▸ DIRECTIVE: Copy out all of the material exactly.

▸ DATASET EXTRACT:
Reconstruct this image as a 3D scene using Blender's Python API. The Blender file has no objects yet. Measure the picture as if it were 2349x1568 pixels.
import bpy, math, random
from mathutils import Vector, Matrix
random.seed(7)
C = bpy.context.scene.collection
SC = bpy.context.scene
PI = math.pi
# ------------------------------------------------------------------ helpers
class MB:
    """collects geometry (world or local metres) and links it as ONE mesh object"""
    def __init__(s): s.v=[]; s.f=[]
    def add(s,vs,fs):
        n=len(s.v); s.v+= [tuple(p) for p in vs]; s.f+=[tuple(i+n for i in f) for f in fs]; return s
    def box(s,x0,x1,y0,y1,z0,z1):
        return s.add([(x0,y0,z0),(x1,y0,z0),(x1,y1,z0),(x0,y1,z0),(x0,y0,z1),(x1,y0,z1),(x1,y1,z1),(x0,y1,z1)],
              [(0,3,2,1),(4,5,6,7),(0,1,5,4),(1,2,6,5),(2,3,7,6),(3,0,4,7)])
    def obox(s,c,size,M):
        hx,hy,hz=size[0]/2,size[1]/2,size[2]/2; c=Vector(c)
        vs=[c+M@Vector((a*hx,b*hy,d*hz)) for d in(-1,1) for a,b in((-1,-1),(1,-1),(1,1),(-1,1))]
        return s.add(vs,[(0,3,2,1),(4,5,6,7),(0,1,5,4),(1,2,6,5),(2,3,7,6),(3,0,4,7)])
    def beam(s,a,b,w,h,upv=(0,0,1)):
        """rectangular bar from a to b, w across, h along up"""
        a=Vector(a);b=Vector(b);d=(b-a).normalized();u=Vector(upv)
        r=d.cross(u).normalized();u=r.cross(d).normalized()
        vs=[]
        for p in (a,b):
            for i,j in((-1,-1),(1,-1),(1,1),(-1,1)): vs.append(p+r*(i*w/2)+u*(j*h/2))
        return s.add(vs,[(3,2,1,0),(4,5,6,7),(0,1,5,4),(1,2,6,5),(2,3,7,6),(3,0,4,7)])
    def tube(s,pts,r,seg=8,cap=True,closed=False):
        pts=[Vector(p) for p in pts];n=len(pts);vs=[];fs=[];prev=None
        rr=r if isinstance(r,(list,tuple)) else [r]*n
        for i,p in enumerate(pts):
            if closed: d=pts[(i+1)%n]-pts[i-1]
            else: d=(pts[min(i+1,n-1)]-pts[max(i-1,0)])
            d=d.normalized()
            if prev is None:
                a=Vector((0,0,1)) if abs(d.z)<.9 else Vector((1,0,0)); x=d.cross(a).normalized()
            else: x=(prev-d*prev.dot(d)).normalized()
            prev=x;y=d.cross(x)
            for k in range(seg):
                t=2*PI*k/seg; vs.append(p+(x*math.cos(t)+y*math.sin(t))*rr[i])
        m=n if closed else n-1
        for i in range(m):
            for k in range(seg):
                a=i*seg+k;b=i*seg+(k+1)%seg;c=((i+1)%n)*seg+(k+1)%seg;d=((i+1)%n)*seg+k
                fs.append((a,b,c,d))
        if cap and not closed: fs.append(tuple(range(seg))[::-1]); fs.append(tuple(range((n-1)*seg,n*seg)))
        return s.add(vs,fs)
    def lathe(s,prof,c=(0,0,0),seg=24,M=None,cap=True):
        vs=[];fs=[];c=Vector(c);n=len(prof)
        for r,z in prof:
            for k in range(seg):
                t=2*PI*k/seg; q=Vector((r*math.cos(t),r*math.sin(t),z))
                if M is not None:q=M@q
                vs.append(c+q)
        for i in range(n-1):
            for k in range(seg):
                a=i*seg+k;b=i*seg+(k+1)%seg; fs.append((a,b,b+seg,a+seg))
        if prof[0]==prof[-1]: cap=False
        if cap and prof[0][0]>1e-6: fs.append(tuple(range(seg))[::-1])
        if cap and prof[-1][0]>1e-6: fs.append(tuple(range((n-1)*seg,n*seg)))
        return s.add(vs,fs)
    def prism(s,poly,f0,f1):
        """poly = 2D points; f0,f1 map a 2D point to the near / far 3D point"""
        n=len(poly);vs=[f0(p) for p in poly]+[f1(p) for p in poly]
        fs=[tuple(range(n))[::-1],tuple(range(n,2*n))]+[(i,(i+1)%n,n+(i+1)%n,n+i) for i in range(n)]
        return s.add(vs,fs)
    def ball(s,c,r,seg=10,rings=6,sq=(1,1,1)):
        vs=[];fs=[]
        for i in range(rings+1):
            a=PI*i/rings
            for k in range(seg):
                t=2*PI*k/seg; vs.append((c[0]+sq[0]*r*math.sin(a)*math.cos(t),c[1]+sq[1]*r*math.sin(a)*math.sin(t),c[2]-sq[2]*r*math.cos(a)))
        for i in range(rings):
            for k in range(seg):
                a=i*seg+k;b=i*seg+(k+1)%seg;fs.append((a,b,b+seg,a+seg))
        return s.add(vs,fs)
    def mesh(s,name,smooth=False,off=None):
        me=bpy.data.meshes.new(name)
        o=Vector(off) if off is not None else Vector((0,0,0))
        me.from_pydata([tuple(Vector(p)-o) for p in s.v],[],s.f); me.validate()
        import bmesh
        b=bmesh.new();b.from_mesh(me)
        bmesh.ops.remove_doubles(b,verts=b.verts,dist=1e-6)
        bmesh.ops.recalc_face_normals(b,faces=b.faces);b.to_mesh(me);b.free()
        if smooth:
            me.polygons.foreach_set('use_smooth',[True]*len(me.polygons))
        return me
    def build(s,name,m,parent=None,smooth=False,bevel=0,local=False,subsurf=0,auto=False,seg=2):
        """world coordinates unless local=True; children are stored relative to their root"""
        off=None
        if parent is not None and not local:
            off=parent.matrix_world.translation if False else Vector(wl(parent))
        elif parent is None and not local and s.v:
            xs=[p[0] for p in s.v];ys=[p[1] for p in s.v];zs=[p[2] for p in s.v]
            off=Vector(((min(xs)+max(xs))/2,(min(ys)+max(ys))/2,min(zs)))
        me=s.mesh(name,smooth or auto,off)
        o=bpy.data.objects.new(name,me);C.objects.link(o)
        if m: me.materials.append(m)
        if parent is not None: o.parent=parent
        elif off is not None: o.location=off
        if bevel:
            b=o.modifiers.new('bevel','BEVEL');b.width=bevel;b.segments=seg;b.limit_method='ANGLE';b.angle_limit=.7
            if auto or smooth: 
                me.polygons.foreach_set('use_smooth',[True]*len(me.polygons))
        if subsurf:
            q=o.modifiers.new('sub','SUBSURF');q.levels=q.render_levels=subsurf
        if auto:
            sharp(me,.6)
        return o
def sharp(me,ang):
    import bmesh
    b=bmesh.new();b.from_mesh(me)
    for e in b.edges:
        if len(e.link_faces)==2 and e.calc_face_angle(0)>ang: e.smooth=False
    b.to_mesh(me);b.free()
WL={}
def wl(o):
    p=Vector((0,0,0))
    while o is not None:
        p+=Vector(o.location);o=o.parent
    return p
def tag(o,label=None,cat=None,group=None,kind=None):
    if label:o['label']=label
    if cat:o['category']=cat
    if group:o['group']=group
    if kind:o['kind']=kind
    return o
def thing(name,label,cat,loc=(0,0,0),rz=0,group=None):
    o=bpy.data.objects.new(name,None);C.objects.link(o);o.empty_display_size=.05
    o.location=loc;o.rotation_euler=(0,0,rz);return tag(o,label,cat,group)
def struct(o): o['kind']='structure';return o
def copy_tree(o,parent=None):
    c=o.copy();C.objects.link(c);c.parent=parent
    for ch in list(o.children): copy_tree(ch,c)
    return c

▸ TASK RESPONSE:
Reconstruct this image as a 3D scene using Blender's Python API. The Blender file has no objects yet. Measure the picture as if it were 2349x1568 pixels.
import bpy, math, random
from mathutils import Vector, Matrix
random.seed(7)
C = bpy.context.scene.collection
SC = bpy.context.scene
PI = math.pi
# ------------------------------------------------------------------ helpers
class MB:
    """collects geometry (world or local metres) and links it as ONE mesh object"""
    def __init__(s): s.v=[]; s.f=[]
    def add(s,vs,fs):
        n=len(s.v); s.v+= [tuple(p) for p in vs]; s.f+=[tuple(i+n for i in f) for f in fs]; return s
    def box(s,x0,x1,y0,y1,z0,z1):
        return s.add([(x0,y0,z0),(x1,y0,z0),(x1,y1,z0),(x0,y1,z0),(x0,y0,z1),(x1,y0,z1),(x1,y1,z1),(x0,y1,z1)],
              [(0,3,2,1),(4,5,6,7),(0,1,5,4),(1,2,6,5),(2,3,7,6),(3,0,4,7)])
    def obox(s,c,size,M):
        hx,hy,hz=size[0]/2,size[1]/2,size[2]/2; c=Vector(c)
        vs=[c+M@Vector((a*hx,b*hy,d*hz)) for d in(-1,1) for a,b in((-1,-1),(1,-1),(1,1),(-1,1))]
        return s.add(vs,[(0,3,2,1),(4,5,6,7),(0,1,5,4),(1,2,6,5),(2,3,7,6),(3,0,4,7)])
    def beam(s,a,b,w,h,upv=(0,0,1)):
        """rectangular bar from a to b, w across, h along up"""
        a=Vector(a);b=Vector(b);d=(b-a).normalized();u=Vector(upv)
        r=d.cross(u).normalized();u=r.cross(d).normalized()
        vs=[]
        for p in (a,b):
            for i,j in((-1,-1),(1,-1),(1,1),(-1,1)): vs.append(p+r*(i*w/2)+u*(j*h/2))
        return s.add(vs,[(3,2,1,0),(4,5,6,7),(0,1,5,4),(1,2,6,5),(2,3,7,6),(3,0,4,7)])
    def tube(s,pts,r,seg=8,cap=True,closed=False):
        pts=[Vector(p) for p in pts];n=len(pts);vs=[];fs=[];prev=None
        rr=r if isinstance(r,(list,tuple)) else [r]*n
        for i,p in enumerate(pts):
            if closed: d=pts[(i+1)%n]-pts[i-1]
            else: d=(pts[min(i+1,n-1)]-pts[max(i-1,0)])
            d=d.normalized()
            if prev is None:
                a=Vector((0,0,1)) if abs(d.z)<.9 else Vector((1,0,0)); x=d.cross(a).normalized()
            else: x=(prev-d*prev.dot(d)).normalized()
            prev=x;y=d.cross(x)
            for k in range(seg):
                t=2*PI*k/seg; vs.append(p+(x*math.cos(t)+y*math.sin(t))*rr[i])
        m=n if closed else n-1
        for i in range(m):
            for k in range(seg):
                a=i*seg+k;b=i*seg+(k+1)%seg;c=((i+1)%n)*seg+(k+1)%seg;d=((i+1)%n)*seg+k
                fs.append((a,b,c,d))
        if cap and not closed: fs.append(tuple(range(seg))[::-1]); fs.append(tuple(range((n-1)*seg,n*seg)))
        return s.add(vs,fs)
    def lathe(s,prof,c=(0,0,0),seg=24,M=None,cap=True):
        vs=[];fs=[];c=Vector(c);n=len(prof)
        for r,z in prof:
            for k in range(seg):
                t=2*PI*k/seg; q=Vector((r*math.cos(t),r*math.sin(t),z))
                if M is not None:q=M@q
                vs.append(c+q)
        for i in range(n-1):
            for k in range(seg):
                a=i*seg+k;b=i*seg+(k+1)%seg; fs.append((a,b,b+seg,a+seg))
        if prof[0]==prof[-1]: cap=False
        if cap and prof[0][0]>1e-6: fs.append(tuple(range(seg))[::-1])
        if cap and prof[-1][0]>1e-6: fs.append(tuple(range((n-1)*seg,n*seg)))
        return s.add(vs,fs)
    def prism(s,poly,f0,f1):
        """poly = 2D points; f0,f1 map a 2D point to the near / far 3D point"""
        n=len(poly);vs=[f0(p) for p in poly]+[f1(p) for p in poly]
        fs=[tuple(range(n))[::-1],tuple(range(n,2*n))]+[(i,(i+1)%n,n+(i+1)%n,n+i) for i in range(n)]
        return s.add(vs,fs)
    def ball(s,c,r,seg=10,rings=6,sq=(1,1,1)):
        vs=[];fs=[]
        for i in range(rings+1):
            a=PI*i/rings
            for k in range(seg):
                t=2*PI*k/seg; vs.append((c[0]+sq[0]*r*math.sin(a)*math.cos(t),c[1]+sq[1]*r*math.sin(a)*math.sin(t),c[2]-sq[2]*r*math.cos(a)))
        for i in range(rings):
            for k in range(seg):
                a=i*seg+k;b=i*seg+(k+1)%seg;fs.append((a,b,b+seg,a+seg))
        return s.add(vs,fs)
    def mesh(s,name,smooth=False,off=None):
        me=bpy.data.meshes.new(name)
        o=Vector(off) if off is not None else Vector((0,0,0))
        me.from_pydata([tuple(Vector(p)-o) for p in s.v],[],s.f); me.validate()
        import bmesh
        b=bmesh.new();b.from_mesh(me)
        bmesh.ops.remove_doubles(b,verts=b.verts,dist=1e-6)
        bmesh.ops.recalc_face_normals(b,faces=b.faces);b.to_mesh(me);b.free()
        if smooth:
            me.polygons.foreach_set('use_smooth',[True]*len(me.polygons))
        return me
    def build(s,name,m,parent=None,smooth=False,bevel=0,local=False,subsurf=0,auto=False,seg=2):
        """world coordinates unless local=True; children are stored relative to their root"""
        off=None
        if parent is not None and not local:
            off=parent.matrix_world.translation if False else Vector(wl(parent))
        elif parent is None and not local and s.v:
            xs=[p[0] for p in s.v];ys=[p[1] for p in s.v];zs=[p[2] for p in s.v]
            off=Vector(((min(xs)+max(xs))/2,(min(ys)+max(ys))/2,min(zs)))
        me=s.mesh(name,smooth or auto,off)
        o=bpy.data.objects.new(name,me);C.objects.link(o)
        if m: me.materials.append(m)
        if parent is not None: o.parent=parent
        elif off is not None: o.location=off
        if bevel:
            b=o.modifiers.new('bevel','BEVEL');b.width=bevel;b.segments=seg;b.limit_method='ANGLE';b.angle_limit=.7
            if auto or smooth: 
                me.polygons.foreach_set('use_smooth',[True]*len(me.polygons))
        if subsurf:
            q=o.modifiers.new('sub','SUBSURF');q.levels=q.render_levels=subsurf
        if auto:
            sharp(me,.6)
        return o
def sharp(me,ang):
    import bmesh
    b=bmesh.new();b.from_mesh(me)
    for e in b.edges:
        if len(e.link_faces)==2 and e.calc_face_angle(0)>ang: e.smooth=False
    b.to_mesh(me);b.free()
WL={}
def wl(o):
    p=Vector((0,0,0))
    while o is not None:
        p+=Vector(o.location);o=o.parent
    return p
def tag(o,label=None,cat=None,group=None,kind=None):
    if label:o['label']=label
    if cat:o['category']=cat
    if group:o['group']=group
    if kind:o['kind']=kind
    return o
def thing(name,label,cat,loc=(0,0,0),rz=0,group=None):
    o=bpy.data.objects.new(name,None);C.objects.link(o);o.empty_display_size=.05
    o.location=loc;o.rotation_euler=(0,0,rz);return tag(o,label,cat,group)
def struct(o): o['kind']='structure';return o
def copy_tree(o,parent=None):
    c=o.copy();C.objects.link(c);c.parent=parent
    for ch in list(o.children): copy_tree(ch,c)
    return c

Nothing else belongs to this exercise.